Consider the first-person narrators in Mark Haddon’s The Curious Incident of the Dog in the Nighttime and Emma Donaghue‘s Room. Christopher is a young autistic boy, and Jack is a five-year-old who has grown up captive (with his mother) in a single room. The limited understanding of the main characters, which is reflected in the first-person point of view, contributes to the unique perspective and voice in each of those popular novels.

Second-person point of view, in which the writer addresses someone directly and uses “you,” “your,” and “yours,” is less common and sometimes frowned on as gimmicky. Yet I’ve had success publishing poems written in the second person, such as my poem “Leavings” (“Why couldn’t you leave cleanly? The arrogance of your oxblood loafers lying there …”). Second person is even how I started this article: “How much do your readers know?” So don’t discount second person if it is appropriate for your piece. (That’s an example of second person right there.)

In third-person point of view, the narrator is not a character in the story and in fact does not seem to be present at all. The story just appears, told with the pronouns “he,” “she,” and “it.” Third person can feel very objective and factual and is how most news articles are written.

What sometimes gets tricky when writing in third person is deciding how much the narrator—and therefore the reader—knows. The omniscient third-person narrator knows everything.

Omniscient narration is suitable for fiction but can sometimes seem jumpy or confusing (Which character are we following now?), leaving readers feeling distant from the characters. Thus omniscient third person often is used in novels and other longer works, where the writer can stay in a certain character’s head for a long time before switching to someone else.

More popular in short fiction is limited third-person point of view, in which the narrator’s view is restricted to that of a single character. Readers are firmly in that person’s head and hear from the writer only what that character thinks and feels.

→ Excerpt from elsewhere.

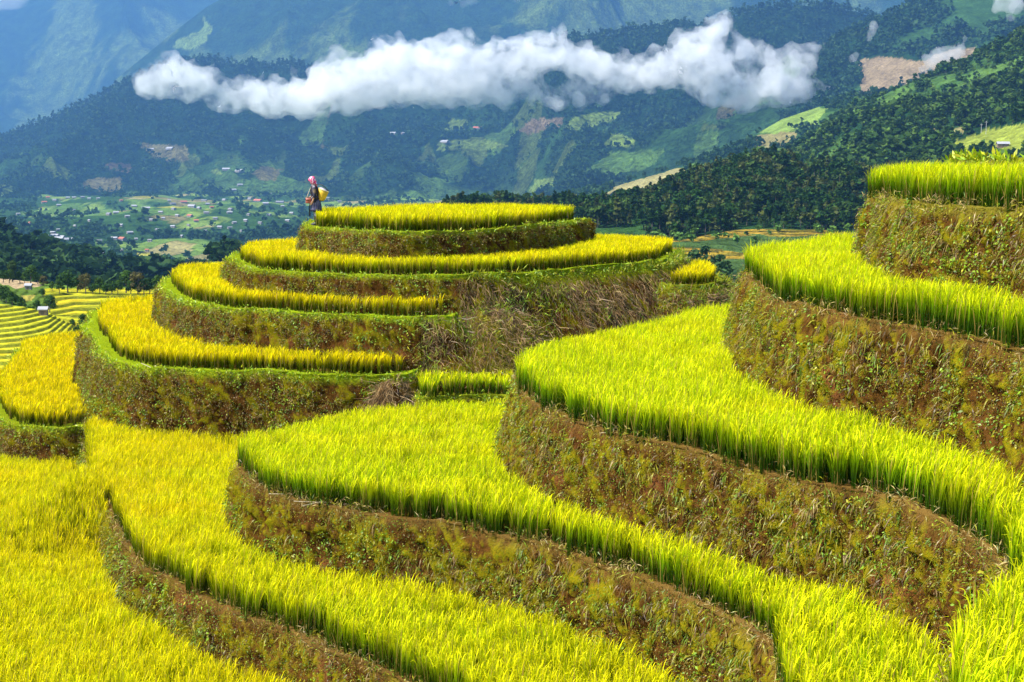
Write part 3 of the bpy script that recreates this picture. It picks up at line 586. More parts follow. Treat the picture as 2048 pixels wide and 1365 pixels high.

In limited third-person narration, it is important to be consistent within a given scene, or even an entire piece of writing. If as a writer you choose limited third-person narration, make sure not to jump around or into some other character’s head (or heart). Stick with what your main character can know, see, feel, and do.

There is yet another point of view: objective point of view. More on that next month (maybe). In the meantime, how many different points of view did I use in this article, and what were they? Electronic bonbons to anyone who emails me their answer!

Student Showcase

“Nature Park” (excerpt) by Debbe Borders

Debbe Borders, a member of the Kickstart Your Writing program, has been an avid reader her whole life and enjoyed discovering unique word combinations, but she did not start writing until the summer of 2014, when she wanted to discover her creative side. So far her writing has been based on personal experience. For example, she just now is finishing up final edits on “Snow Day,” which describes her delight at waking up to a snow-covered neighborhood. Debbe says that poetic prose resonates with her more than anything else.

Dawn opens the day as an indigo-blue sky filters through vine maple trees. Lining both sides of the trail are ferns, hosta, poison oak and shrubs with small pink flowers, dark green leaves and red berries.

Ground from the creek banks changes from flat to slightly hilly before leading beyond, to areas with less brush but more trees. On a branch, an owl sits, one eye open. Its feathers are mostly white with patches of black and gray. Slowly extending one talon for a few moments, it then resumes a grip on the tree branch and closes its eye. The subtle movement sends bunnies scurrying for cover in the dense brush.

Butterflies and dragonflies dance in the sunshine amongst wild iris growing along the bank. Frogs croak from hiding places in tall grass. Nearby, a great blue heron sits motionless on an ivy-covered tree stump. Without sound, the majestic bird tucks in its neck, spreads large blue-gray wings and takes flight with slow, deep wing beats and long legs trailing behind.